(Entries with scene source code)
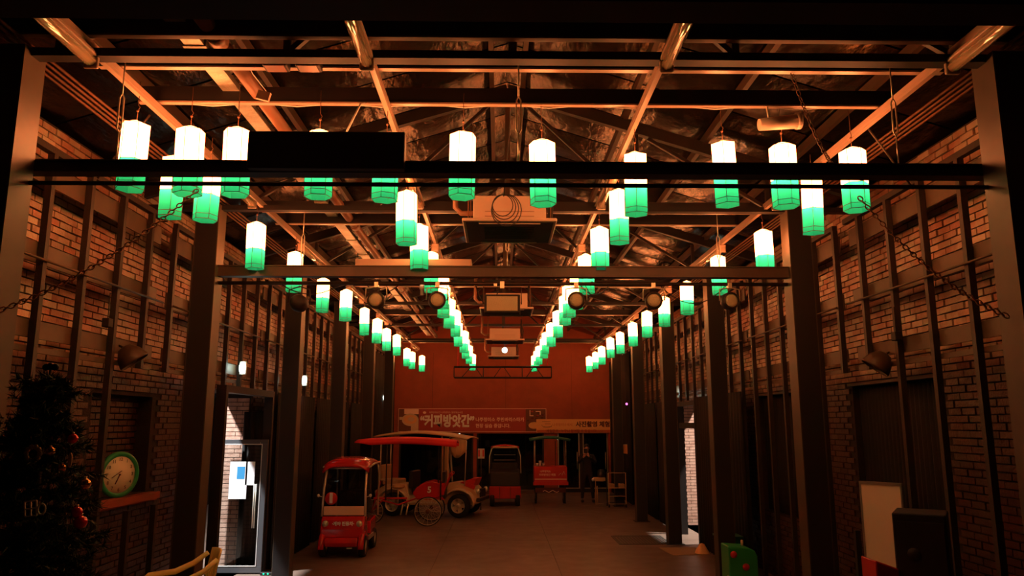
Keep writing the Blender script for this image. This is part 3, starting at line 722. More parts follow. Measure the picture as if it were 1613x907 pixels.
m = MB().tube([(-1.12, 6.0, 5.03), (-1.15, 5.9, 4.98), (-1.25, 5.9, 4.75), (-1.3, 5.85, 4.5), (-1.28, 5.8, 4.35)], .008, 6); tag(m.build('hanging_cable', 'white'), 'pale cable hanging in a curve from the cross beam left of centre', 'cable')
m = MB().tube([(-2.75 + .35 * i, 6.02, 5.035 - (.03 if i % 2 else 0)) for i in range(17)], .006, 5); tag(m.build('lantern_wire', 'white'), 'pale wire strung along the third cross beam above the lanterns', 'wire')

# ---------------- wall lamps and boxes
def exit_lamp(x, y, z, lab, s):
    t = empty('exit_lamp', (x, y, z), lab, 'lamp', 'lit lamps on the side walls')
    MB().b2((-.05, 0, -.10), (.05, .05, .10)).build('backing', 'white', t, bevel=.01)
    MB().ball((0, -.015, 0), .09, 12, (.55, .4, 1)).build('diffuser', 'lampw', t)
    l = bpy.data.lights.new('exit_light', 'POINT'); l.energy = .8; l.color = (.75, 1, .88); l.shadow_soft_size = .06
    lo = bpy.data.objects.new('exit_light', l); COL.objects.link(lo); lo.parent = t; lo.location = (0, -.12, 0)
exit_lamp(-3.84, 11.45, 3.22, 'lit white wall lamp above the glass door on the left', 1)
exit_lamp(-3.78, 14.85, 3.22, 'lit white wall lamp on the left above the small red cart', 1)
exit_lamp(-3.76, 25.1, 3.23, 'lit white wall lamp on the left beside the back wall', 1)
exit_lamp(4.0, 17.85, 3.12, 'lit white wall lamp above the right doorway', -1)
t = empty('signal_lamp', (3.9, 23.7, 3.0), 'tiny magenta signal lamp on the right beside the back wall', 'lamp'); MB().ball((0, 0, 0), .035, 8).build('lens', 'pinkled', t); MB().b2((-.04, .02, -.05), (.04, .06, .05)).build('housing', 'black', t)
def bell(x, y, z, lab):
    t = empty('wall_floodlight', (x, y, z), lab, 'floodlight'); s = 1 if x < 0 else -1
    MB().lathe([(.001, .12), (.07, .1), (.12, .03), (.15, -.06), (.145, -.08)], n=18).build('shade', 'beam', t, rot=(R(12), s * R(-35), 0), solid=.006)
    MB().ball((0, 0, -.01), .07, 10).build('lens', 'black', t); MB().tube([(0, 0, .05), (-s * .15, 0, .12)], .012, 6).build('arm', 'steel', t)
bell(-3.83, 7.95, 3.09, 'dark dome floodlight on the left frame above the clock niche')
bell(4.0, 8.0, 3.04, 'dark dome floodlight on the right frame above the curtained window')
for x, y, z, lab in ((-3.84, 7.45, 3.37, 'small black hanging box on the left frame'), (4.0, 7.6, 3.27, 'small black hanging box on the right frame')):
    t = empty('hanging_box', (x, y, z), lab, 'box'); MB().box((0, 0, 0), (.07, .09, .09)).build('body', 'black', t, bevel=.008); MB().tube([(0, 0, .04), (0, 0, .3)], .005, 5).build('rod', 'black', t)

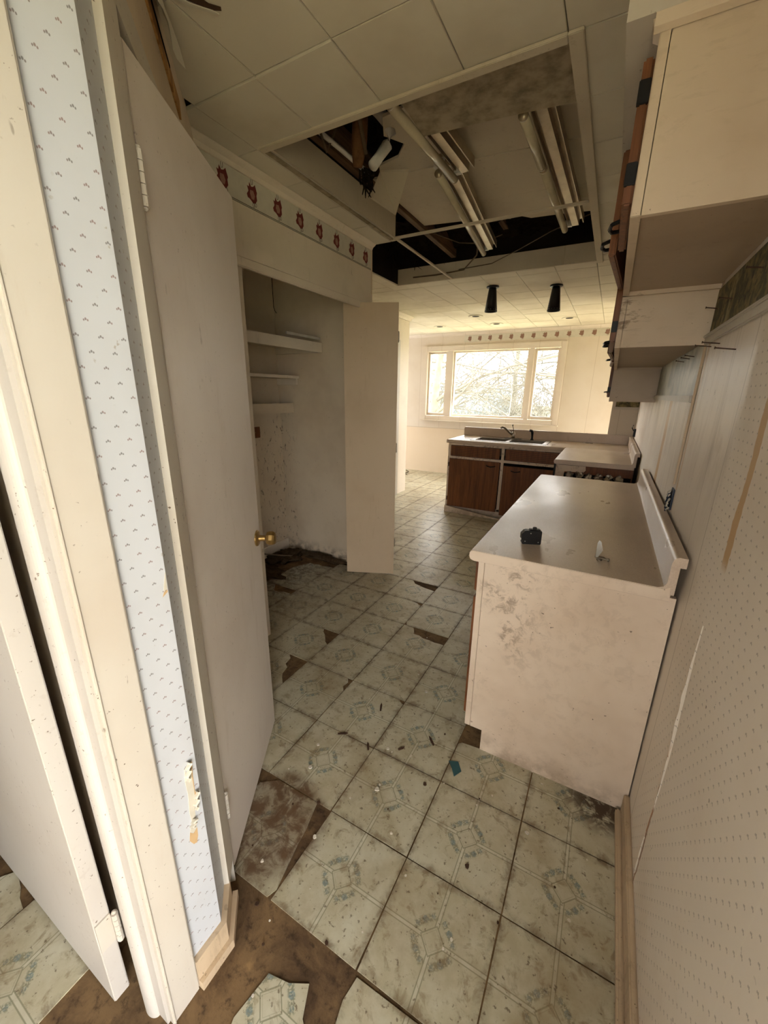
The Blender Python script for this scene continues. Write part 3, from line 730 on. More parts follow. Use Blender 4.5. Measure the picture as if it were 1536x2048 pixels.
# ------------------------------------------------------------------ base cabinet and near counter
def door_front(parent, name, x, y0, y1, z0, z1, pull=True, mat='wood'):
    d = mk(name, bx(x - .019, x, y0, y1, z0, z1, bev=.003), mat, parent)
    if pull:
        bm = tube(BM(), [(x - .019, (y0 + y1) / 2 - .045, z1 - .05), (x - .04, (y0 + y1) / 2 - .03, z1 - .05), (x - .04, (y0 + y1) / 2 + .03, z1 - .05), (x - .019, (y0 + y1) / 2 + .045, z1 - .05)], .005, 6)
        mk('pull', bm, 'black', d)
    return d
bc = thing('base_cabinet', 'cream painted base cabinet with scuffed end panel under the near counter', 'cabinet', (0.31, 1.3, 0))
prof = [(0.018, 0.104), (0.018, 0.872), (0.600, 0.872), (0.600, 0.0), (0.090, 0.0), (0.090, 0.104)]
mk('body', prism(BM(), prof, 'y', 0.542, 2.09), 'cab', bc)
mk('end_panel', prism(BM(), [(0.040, 0.104), (0.040, 0.868), (0.622, 0.868), (0.626, 0.0), (0.090, 0.0), (0.090, 0.104)], 'y', 0.524, 0.542), 'cab', bc)
mk('face_stile', bx(0.016, 0.0385, 0.523, 0.5425, 0.104, 0.868, bev=.0015), 'cab', bc)
mk('far_end_panel', prism(BM(), prof, 'y', 2.09, 2.105), 'wood', bc)
for k in range(3):
    y0 = .56 + k * .515
    door_front(bc, 'drawer_front', 0.0165, y0, y0 + .485, .715, .85)
    door_front(bc, 'door', 0.0165, y0, y0 + .485, .13, .69)
def counter_profile(xb, zt=0.914):
    """section across a run on the right wall: bullnose front, coved splash"""
    p = [(0.010, zt - .040), (-0.004, zt - .036), (-0.009, zt - .024), (-0.009, zt - .012), (-0.004, zt - .003), (0.006, zt)]
    p += [(xb - .020, zt), (xb - .006, zt + .006), (xb, zt + .020), (xb, zt + .080), (xb + .004, zt + .094), (xb + .014, zt + .101), (xb + .036, zt + .100)]
    p += [(xb + .036, zt + .070), (xb + .022, zt + .070), (xb + .022, zt - .018), (xb + .014, zt - .018), (xb + .014, zt - .040)]
    return p
ct = thing('countertop', 'taupe laminate countertop with raised rear lip on the near cabinet', 'countertop', (0.31, 1.3, .8741))
mk('slab', prism(BM(), counter_profile(0.583), 'y', 0.478, 2.12), 'lam', ct, 'auto')
# end edge band
mk('edge_band', prism(BM(), [(0.006, .876), (-.006, .884), (-.006, .905), (.004, .9115), (0.578, .9115), (0.592, .922), (0.597, .876)], 'y', 0.4765, 0.478), 'cab', ct)

# circuit breaker
br = thing('circuit_breaker', 'small black circuit breaker standing on the near counter', 'breaker', (0.170, 0.655, 0.9145), math.radians(22))
mk('case', prism(BM(), [(-.033, .004), (-.033, .008), (-.030, .012), (-.036, .020), (-.036, .040), (-.026, .052), (-.018, .054), (.034, .054), (.036, .050), (.036, .004), (.034, .0005), (-.030, .0005)], 'y', -.012, .012), 'blackplastic', br, local=True)
mk('toggle', box(BM(), .004, .018, -.006, .006, .054, .066, .002), 'blackplastic', br, local=True)
mk('toggle_collar', box(BM(), -.008, .030, -.009, .009, .054, .058, .001), 'black', br, local=True)
for a, b in ((-.022, .012), (-.004, .044), (.026, .010)): mk('rivet', lathe(BM(), [(.0022, -.0128), (.0022, -.012)], (a, 0, b), 'y', 8), 'zinc', br, local=True)
mk('clip', box(BM(), -.030, .030, -.011, .011, .0, .0008), 'zinc', br, local=True)
# zinc bracket with screw
bk = thing('metal_bracket', 'bent zinc bracket with a screw standing on the near counter', 'bracket', (0.396, 0.632, 0.9145), math.radians(-12))
mk('plate', prism(BM(), [(-.004, .0), (-.005, .052), (-.001, .064), (.006, .060), (.015, .030), (.004, .004)], 'y', 0, .0018), 'zinc', bk, local=True)
mk('flange', prism(BM(), [(-.006, .0), (.020, .0), (.026, .010), (.018, .022), (-.004, .018)], 'z', 0, .0018), 'chrome', bk, local=True)
mk('screw', lathe(BM(), [(.0025, -.010), (.0025, .012), (.006, .013), (.006, .017), (.003, .018)], (.024, -.012, .0062), 'x', 10), 'chrome', bk, local=True)
mk('washer', lathe(BM(), [(.009, 0), (.009, .004), (.004, .0045)], (.012, -.016, .0), 'z', 12), 'chrome', bk, local=True)

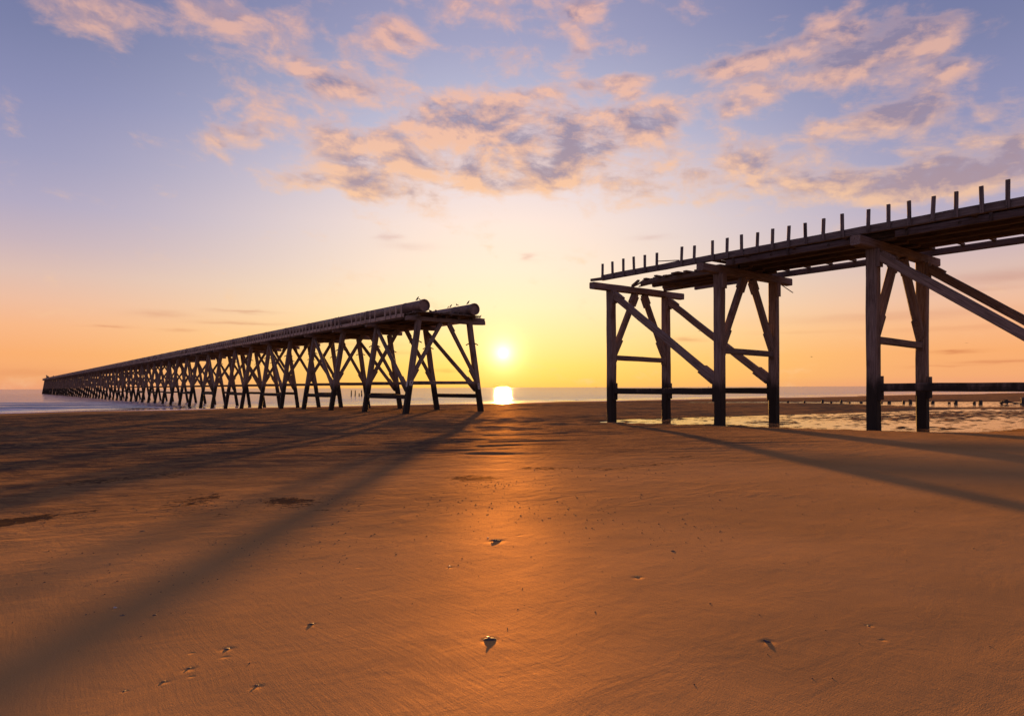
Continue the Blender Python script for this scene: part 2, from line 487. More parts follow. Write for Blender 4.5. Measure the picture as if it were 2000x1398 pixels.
def sea_material():
    m, gg, b = new_mat('sea_water')
    P = gg.node('ShaderNodeNewGeometry').outputs['Position']
    sx, sy, sz = gg.sep(P)
    v1 = gg.xyz(gg.m('MULTIPLY', sx, 0.35), sy, 0.0)
    h1 = gg.noise(v1, 0.55, 5.0, 0.6, 0.3)
    h2 = gg.noise(v1, 2.6, 4.0, 0.6, 0.3)
    b.inputs['Roughness'].default_value = 0.10
    b.inputs['IOR'].default_value = 1.333
    # foam on the swash line and along small breaking crests
    e = gg.m('MULTIPLY_ADD', gg.noise(gg.xyz(gg.m('MULTIPLY', sx, 0.5), sy, 0.0), 0.35, 6.0, 0.65), 5.0, gg.m('MULTIPLY_ADD', gg.m('MAXIMUM', gg.m('SUBTRACT', sx, 20.0), 0.0), 0.05, sy))
    f1 = gg.m('MULTIPLY', gg.ss(e, 90.4, 91.0), gg.ss(e, 94.4, 93.0))
    f2 = gg.m('MULTIPLY', gg.m('MULTIPLY', gg.ss(e, 99.6, 100.4), gg.ss(e, 103.0, 101.8)), gg.ss(gg.noise(gg.xyz(gg.m('MULTIPLY', sx, 0.3), sy, 4.0), 0.4, 5.0), 0.42, 0.52))
    fm = gg.m('MULTIPLY', gg.m('MAXIMUM', f1, f2), gg.ss(gg.noise(P, 2.0, 5.0, 0.7), 0.30, 0.46))
    col = gg.mix(fm, (0.50, 0.46, 0.53, 1), (0.88, 0.86, 0.86, 1))
    gg.l.new(gg.m('MULTIPLY_ADD', fm, 0.6, 0.06), b.inputs['Roughness'])
    b.inputs['Base Color'].default_value = (0.03, 0.034, 0.045, 1)
    n0 = bump(gg, b, gg.m('MULTIPLY', h1, gg.ss(e, 95.0, 112.0, 0.08, 1.0)), 1.0, 0.16)
    n1 = bump(gg, b, gg.m('MULTIPLY', h2, gg.ss(e, 93.0, 112.0, 0.10, 1.0)), 1.0, 0.030, n0)
    df_ = gg.node('ShaderNodeBsdfDiffuse')           # silt-laden water; its pale mauve also paints in sky reflected off the chop
    gg.l.new(col, df_.inputs['Color'])
    mx = gg.node('ShaderNodeMixShader')
    gg.l.new(gg.m('MAXIMUM', gg.m('MULTIPLY', fm, 0.85), gg.ss(e, 97.0, 122.0, 0.08, 0.47)), mx.inputs[0])
    gg.l.new(b.outputs[0], mx.inputs[1])
    gg.l.new(df_.outputs[0], mx.inputs[2])
    gg.l.new(mx.outputs[0], gg.n['Material Output'].inputs['Surface'])
    return m


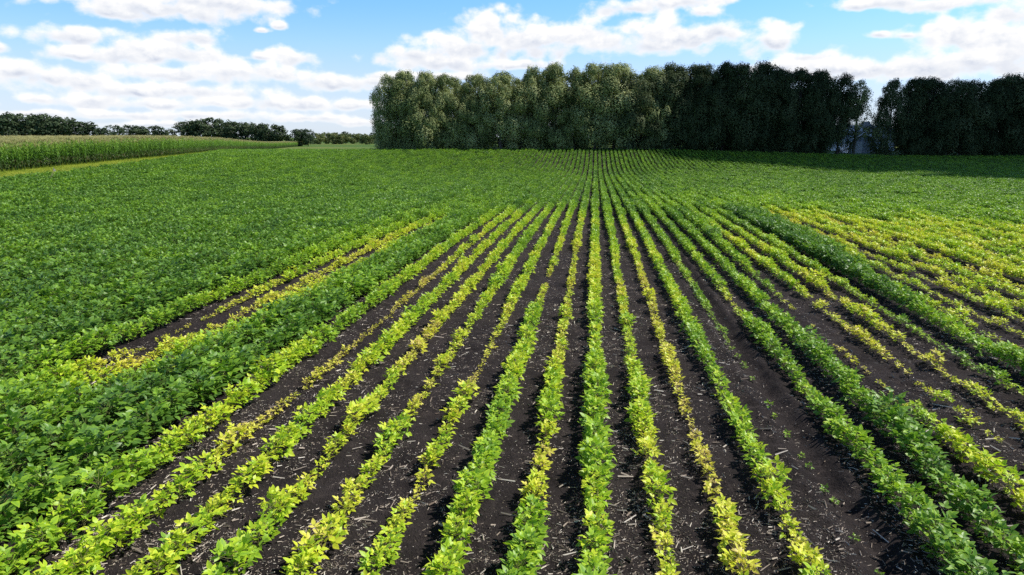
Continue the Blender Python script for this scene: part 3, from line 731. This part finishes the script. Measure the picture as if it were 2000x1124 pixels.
# ------------------------------------------------------------------ mown grass strip
yg = np.concatenate([np.arange(40, 110, .6), np.arange(110, 220, 1.5)]); tg = np.linspace(-.15, 1.02, 13)
A = corn_edge(yg) - 1.0; B = soy_edge(yg)
GXc = A[:, None] + (B - A)[:, None] * tg[None]; GYc = np.repeat(yg[:, None], len(tg), 1)
wx_, wy_ = to_world(GXc, GYc); wz_ = ground(wx_, wy_) + .05 + .10 * fbm(wx_ * 1.2, wy_ * 1.2, 3)
ii = np.arange(wx_.size).reshape(wx_.shape)
fq = np.stack([ii[:-1, :-1], ii[:-1, 1:], ii[1:, 1:], ii[1:, :-1]], -1).reshape(-1, 4)
obj('grass_path', mesh('grass_path', np.stack([wx_, wy_, wz_], -1).reshape(-1, 3), [fq], [M_GRASS]), kind='structure')
nb = 24000
yb = 45 + 130 * r2.random(nb) ** 1.6; tb = r2.random(nb); xb = (corn_edge(yb) - .6) * (1 - tb) + soy_edge(yb) * tb
bx, by = to_world(xb, yb); bz = ground(bx, by) + .06
a = r2.random(nb) * 6.28; hgt = r2.uniform(.10, .24, nb) + .35 * (tb < .10) * r2.random(nb)
o_ = np.stack([np.cos(a), np.sin(a), 0 * a], 1); b0 = np.stack([bx, by, bz], 1)
V = np.stack([b0 - o_ * .022, b0 + o_ * .022, b0 + np.stack([r2.normal(0, .05, nb), r2.normal(0, .05, nb), hgt], 1)], 1).reshape(-1, 3)
obj('grass', mesh('grass', V, [np.arange(nb)[:, None] * 3 + np.arange(3)], [M_GRASS]), kind='stuff', label='bright yellow-green grass on the strip below the corn', category='grass')

# ------------------------------------------------------------------ leaning marker stake
M_WOOD = plain_mat('stake_wood', lambda nt: nt.ramp(nt.noise(nt.add('ShaderNodeNewGeometry').outputs['Position'], 30), [(.3, (.32, .25, .13)), (.7, (.48, .40, .24))]))
M_FLAG = leaf_mat('flag', lambda nt: nt.ramp(nt.noise(nt.add('ShaderNodeNewGeometry').outputs['Position'], 9), [(.3, (.85, .62, .50)), (.7, (.9, .82, .74))]), .8, .2, .3)
x, y = to_world(ray(92, 348)[0] / ray(92, 348)[1] * 54, 54)
r_ = empty('marker_stake', (x, y, float(ground(x, y))), YAW, label='thin leaning marker stake with a pale flag standing in the left soybeans', category='marker stake')
mb = MB(); mb.tube([(-.10, 0, -.1), (.22, 0, .55), (.62, .05, 1.22)], [.02, .018, .014], 6); mb.tube([(.20, .02, .50), (.62, .04, .98)], [.008, .006], 4)
obj('pole', mb.mesh('pole', [M_WOOD]), r_)
mb = MB(); mb.add([(.50, .03, 1.10), (.70, .0, 1.08), (.66, .06, 1.22), (.60, .0, 1.40), (.56, .08, 1.26), (.76, .04, 1.2)], tris=[(0, 1, 2), (0, 2, 3), (2, 1, 5), (4, 3, 2), (0, 4, 2)])
obj('flag', mb.mesh('flag', [M_FLAG], False), r_)

# ------------------------------------------------------------------ sheds behind the grove
def ribbed(c0, c1, sc_):
    def fn(nt):
        tc = nt.add('ShaderNodeTexCoord'); w = nt.add('ShaderNodeTexWave', wave_type='BANDS', bands_direction='X')
        w.inputs['Scale'].default_value = sc_; nt.l.new(tc.outputs['Object'], w.inputs[0])
        nn = nt.noise(tc.outputs['Object'], 1.5, 4)
        return nt.mix(.35, nt.mix(w.outputs[1], c0, c1), nt.ramp(nn, [(.3, c0), (.7, c1)]))
    return fn
M_TIN = plain_mat('shed_tin', ribbed((.36, .40, .50), (.56, .60, .70), 1.3), .45, .5)
M_TIN2 = plain_mat('shed_roof_tin', ribbed((.42, .46, .56), (.54, .58, .68), 1.1), .45, .5)
M_WHITE = plain_mat('white_siding', ribbed((.72, .74, .80), (.80, .82, .86), 2.), .6, .3)
M_DARK = plain_mat('shed_dark', lambda nt: nt.mix(.5, (.03, .03, .035), (.05, .05, .055)), .8)
YS = 172
sx, sy = at(1684, YS)
q = lambda a, b: (b - a) / FPX * YS * 1.0
sh = empty('arched_shed', (sx, sy, float(ground(sx, sy))), YAW, label='blue-grey arched metal shed seen through the gap in the grove', category='shed')
def arch_pts(R_, H_, n=14): return [(R_ * math.cos(t), H_ * math.sin(t)) for t in np.linspace(math.pi, 0, n)]
AR = arch_pts(3.3, 4.1); SKEW = 4.0
mb = MB(); V = [(p[0], 0, p[1]) for p in AR] + [(p[0], 0, 0) for p in AR]
mb.add(V, [(k, k + 14, k + 15, k + 1) for k in range(13)])
obj('end_wall', mb.mesh('end_wall', [M_TIN], False), sh)
mb = MB(); AO = arch_pts(3.45, 4.25)
V = [(p[0], -.25, p[1]) for p in AO] + [(p[0] + SKEW, 14, p[1]) for p in AO]
mb.add(V, [(k, k + 1, k + 15, k + 14) for k in range(13)])
obj('roof', mb.mesh('roof', [M_TIN2], True), sh)
mb = MB(); mb.tube([(p[0] * 1.005, -.32, p[1] * 1.005) for p in AO], .10, 5); obj('arch_rim', mb.mesh('arch_rim', [M_DARK]), sh)
mb = MB(); mb.box((-2.8, -.18, 0), (-.1, -.03, 2.8)); obj('sliding_door', mb.mesh('sliding_door', [M_WHITE], False), sh)
bx_, by_ = at(1692, 200)
br = empty('white_barn', (bx_, by_, float(ground(bx_, by_))), YAW, label='white gabled barn with a grey gable peak behind the arched shed', category='barn')
mb = MB(); mb.box((-8, 0, 0), (8, 12, 5.0)); obj('wall', mb.mesh('wall', [M_WHITE], False), br)
mb = MB(); mb.add([(-8.4, -.4, 5.0), (8.4, -.4, 5.0), (8.4, 6, 7.2), (-8.4, 6, 7.2), (8.4, 12.4, 5.0), (-8.4, 12.4, 5.0)], [(0, 1, 2, 3), (3, 2, 4, 5)], [(1, 4, 2), (0, 3, 5)])
obj('roof', mb.mesh('roof', [M_WHITE], False), br)
mb = MB(); mb.add([(-.6, 2, 5.6), (2.8, 2, 5.6), (1.1, 2, 8.2), (-.6, 6, 5.6), (2.8, 6, 5.6), (1.1, 6, 8.2)], [(0, 1, 4, 3), (0, 3, 5, 2), (1, 2, 5, 4)], [(0, 2, 1), (3, 4, 5)])
obj('gable', mb.mesh('gable', [plain_mat('gable_grey', lambda nt: nt.mix(.5, (.24, .22, .24), (.28, .26, .28)))], False), br)

# ------------------------------------------------------------------ sun, cloud that shades the right of the field
SUN_AZ, SUN_EL = math.radians(73), math.radians(53)
sd = np.array([math.cos(SUN_EL) * math.sin(SUN_AZ), math.cos(SUN_EL) * math.cos(SUN_AZ), math.sin(SUN_EL)])
L = bpy.data.lights.new('sun', 'SUN'); L.energy = 5.0; L.angle = math.radians(.53); L.color = (1, .955, .88)
lo = bpy.data.objects.new('sun', L); COL.objects.link(lo)
import mathutils
lo.rotation_euler = mathutils.Vector(sd).to_track_quat('Z', 'Y').to_euler()
lo.location = (60, 20, 80)

M_CLOUD = plain_mat('cloud', lambda nt: nt.mix(.5, (.8, .8, .8), (.85, .85, .85)), 1., 0.)
def cloud():
    r = np.random.default_rng(5); mb = MB()
    t = 430 / sd[2]
    # outline of the shade on the ground, camera frame
    P = []
    for k in range(620):
        yc = r.uniform(84, 240); lim = np.interp(yc, [80, 88, 100, 115, 128, 137, 150, 330], [74, 64, 58, 52, 43, 34, 29, 12])
        xc = lim + 4 + r.random() ** 1.2 * 150
        P.append((xc, yc, r.uniform(4, 16) if xc > lim + 18 else r.uniform(2.5, 5)))
    lat = []
    for la in np.linspace(-1.2, 1.2, 6): lat.append([(math.cos(la) * math.cos(o), math.cos(la) * math.sin(o), math.sin(la)) for o in np.linspace(0, 2 * math.pi, 10, endpoint=False)])
    lat = np.array(lat).reshape(-1, 3)
    q = [(a * 10 + b, a * 10 + (b + 1) % 10, (a + 1) * 10 + (b + 1) % 10, (a + 1) * 10 + b) for a in range(5) for b in range(10)]
    q += []
    for xc, yc, rad in P:
        x, y = to_world(xc, yc); c = np.array([x, y, 4.]) + sd * t + np.array([0, 0, r.uniform(-6, 14)])
        mb.add(c + lat * rad * np.array([1.2, 1.2, .8]), q, [(0, 1 + j, 2 + j) for j in range(8)] + [(50, 52 + j, 51 + j) for j in range(8)])
    obj('sky_cloud', mb.mesh('sky_cloud', [M_CLOUD]), kind='structure')
cloud()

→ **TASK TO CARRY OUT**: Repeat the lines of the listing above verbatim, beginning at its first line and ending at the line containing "m = MB().tube([(-2.75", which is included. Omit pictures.

→ **EXERCISE SOLUTION**:
Keep writing the Blender script for this image. This is part 3, starting at line 722. More parts follow. Measure the picture as if it were 1613x907 pixels.
m = MB().tube([(-1.12, 6.0, 5.03), (-1.15, 5.9, 4.98), (-1.25, 5.9, 4.75), (-1.3, 5.85, 4.5), (-1.28, 5.8, 4.35)], .008, 6); tag(m.build('hanging_cable', 'white'), 'pale cable hanging in a curve from the cross beam left of centre', 'cable')
m = MB().tube([(-2.75 + .35 * i, 6.02, 5.035 - (.03 if i % 2 else 0)) for i in range(17)], .006, 5); tag(m.build('lantern_wire', 'white'), 'pale wire strung along the third cross beam above the lanterns', 'wire')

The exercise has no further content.